2012/09/15

Ascenseur Pour L'Echafaud ── 死刑台のエレベーター

ついにCDを買った。いまごろ? そう、いまごろ。DVDをぜひ、といわれたけれど、あっという間に到着したCDをかけながら、やっぱりこの音楽はわたしにはジャンヌ・モローの映像なしのほうがいい、と確認する。
 マイルスのトランペットを聴いていると、浮かんでくるのは映画のシーンではなく、60年代後半に足しげく通ったあちこちのジャズ喫茶の店内なのだから。カウンターでサイホンがぽこぽことたてる泡まで見える。黒光りしたテーブルのうえにどさりと置いた本の表紙まで浮かんでくる。そんな濃密な感覚に襲われる音楽なのだ。
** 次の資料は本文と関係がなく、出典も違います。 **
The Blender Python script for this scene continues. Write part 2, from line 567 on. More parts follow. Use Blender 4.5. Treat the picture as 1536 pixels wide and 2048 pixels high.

 自分では買わなかったけれど、マイルス・デイヴィスはあのころ、おそらくコルトレーンとならんでジャズファンが最も話題にし、最も多くの人が耳にしたミュージシャンだったはずだ。あまりにもメジャーで、あまりにもマッチョな音楽だったため(「ビッチェズブリュー」のジャケットを思い出してほしい!)、わたしは反射的に、徹底的に敬遠した、そうだったのだろうか。
 とはいえ、ジャズを聴きにいく店のなかで否応なく耳に入ってくるのがマイルス・デイヴィスだった。そういえば、ニューヨークで開かれたブラックパンサーの集会を密かに録音したというテープを聴かされたときも、マイルスがペットを吹いていたっけ。テープ起こししろといわれたけれど、とても無理だった!(60年代のハーレムの写真を撮った吉田ルイ子さんなら理解できただろうな、とふと思う。)

 この音楽は50年代後半のものだけれど、こうして聴いてみると、なかなかいい。いや、正直いって、すごくいい。記憶との結びつきも、ここまでくると悪くないか、ということを発見する。残暑の厳しいこの夏の終わりは、このマイルス・デイヴィスでしのごうかな。

 テイクは1957年、わたしが7歳の年である。初めて自転車を買ってもらって、新開地特有の、碁盤の目のように切られた田舎道を走りまわっていたころだ。これで狭い場所に閉じ込められずに、ひとりでどこへでも行ける、と思ったのもあのころだったろうか。
 しかし、十年ほど経って、いざ東京に出てみると、それほど遠くへは行けないのだな、と気づいたのが、マイルスの音楽を街のあちこちで耳にしていたころだったのかもしれない。